L’edizione online de “La Repubblica” si sofferma sul caso Enrico Varriale, riportando le conversazioni con le sue “vittime”.
Il dolore, fisico e morale. La paura, il terrore di subire nuove aggressioni. Non serve saper leggere tra le righe per captare i segnali nel racconto della donna che in aula ha dichiarato di essere una delle vittime di Enrico Varriale, il giornalista sportivo Rai a giudizio per stalking e lesioni. A descrivere quanto passato dalla donna ora sono le chat di Instagram, finite agli atti del processo, in cui la vittima si scambia messaggi di solidarietà con l’altra presunta preda dell’ex direttore di Rai Sport, quella che per prima ha trovato il coraggio di denunciare. Il botta e risposta tra Laura e Francesca, chiameremo così le due donne, inizia il 12 settembre del 2021 ed entra subito nel vivo.
Laura: “Ciao, sono al pronto soccorso.

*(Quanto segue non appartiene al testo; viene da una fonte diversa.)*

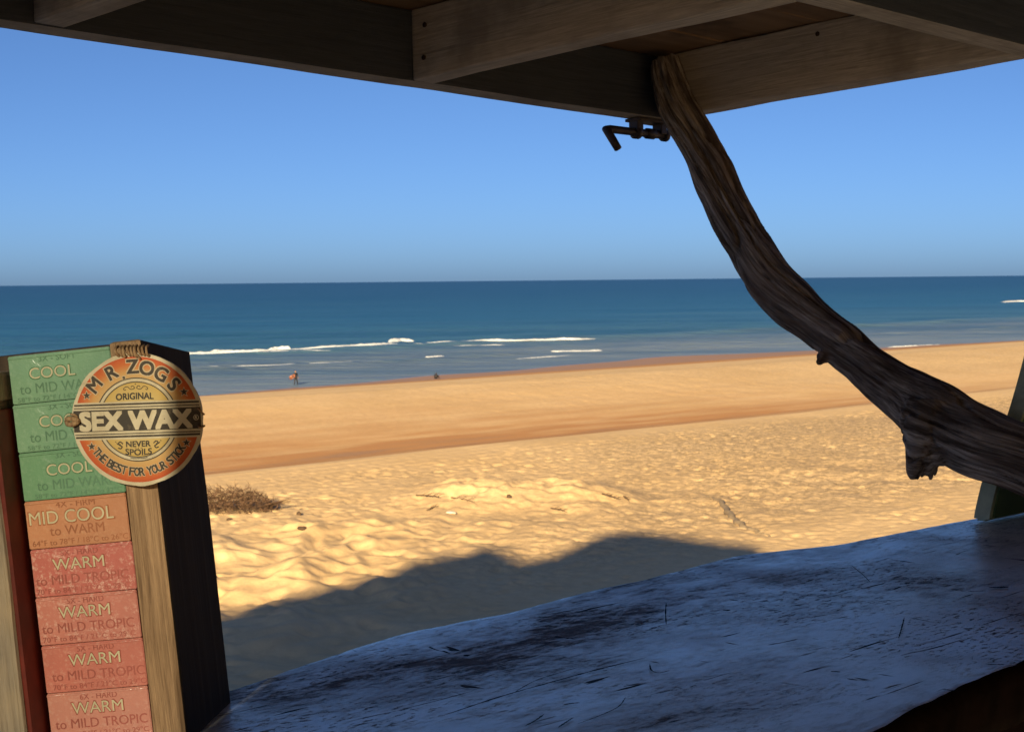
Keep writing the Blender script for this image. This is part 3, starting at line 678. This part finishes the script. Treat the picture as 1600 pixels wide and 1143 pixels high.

Varriale ha aggredito anche me come un pazzo”.
Francesca: “Oddio, dimmi che non è vero. Ti prego!!”.
Laura: “Ti giuro, sono in ospedale al Gemelli”
Francesca: “Ho paura per te. Che ti ha fatto? Sei al sicuro? Oddio sto male, sto tremando”.
Laura: “Domani devo andare al commissariato”.
Francesca: “Sto piangendo, Dio Santo”.
Laura: “Quello è pazzo Francesca, bisogna fermarlo prima che ammazzi qualcuna”
Francesca: “Chiama qualcuno che ti stia vicino adesso. Non stare sola”
Laura: “Ok, è venuto l’ispettore. Domani se mi fanno uscire devo andare da loro. Varriale mi ha detto che se lo denuncio mi ammazza”.
Francesca: “Chiama qualcuno della tua famiglia, dei tuoi amici. Non rimanere da sola”.
Laura: “Tu devi sapere che quello che ti è accaduto io l’ho saputo dai giornali. Lui non mi aveva mai detto nulla. Ha detto che eri tornata con tuo marito e voi avevate chiuso pacificamente. Scusami se ti ho disturbata”.
Francesca: “Io sono separata ormai. Figurati, non mi hai disturbato. Sono però scossa, preoccupata. Hai qualcuno che ti possa stare vicino adesso?”.
La risposta sta nel susseguirsi degli eventi. Nella denuncia e nell’inchiesta. Ora è il momento del processo. Laura è la donna che per settimane avrebbe ricevuto chiamate da Varriale, con la voce camuffata e dai telefoni Rai: “Morirai”. La stessa donna che a Repubblica aveva raccontato di essere stata aggredita nell’appartamento del giornalista, a Roma Nord. La situazione sarebbe esplosa quando Laura ha sorpreso il cronista con un’altra donna. Ne sarebbe nata una discussione, con piatti e bicchieri lanciati all’indirizzo della vittima. Poi l’aggressione, con Varriale che avrebbe afferrato la donna sbattendola contro la porta. Una piantana finita su un tavolino di vetro, andato in frantumi, avrebbe mandato il giornalista su tutte le furie. Avrebbe quindi sferrato un ceffone al volto della donna, che cadendo avrebbe sbattuto la testa, come conferma il trauma cranico refertato all’ospedale Gemelli.
In tribunale, adesso la vicenda ruota attorno a un occhio nero di Varriale. Il giornalista, intervistato da questa testata, ha raccontato che a procurargli il livido sarebbe stata la prima donna che lo ha accusato. Laura sostiene che non ci fosse alcun occhio nero. La palla ora passa ai giudici: la difesa del giornalista contesta la ricostruzione della testimone e ha depositato una perizia sui messaggi che Varriale e la donna si sono scambiati nel corso dei mesi della loro relazione. Laura ha negato di aver inviato alcuni degli sms agli atti del processo. Il giornalista è pronto anche a partire in contropiede. Per gli avvocati Ester Molinaro e Fabio Lattanzi, l’ultima udienza ha fatto emergere che Enrico Varriale è oggetto di false accuse. La testimone ha affermato che il Varriale non ha subito alcun trauma all’occhio. La circostanza è documentalmente smentita da una foto che Varriale ha inviato alla testimone. Stiamo valutando se presentare denuncia per false dichiarazioni”. Il processo al giornalista continua.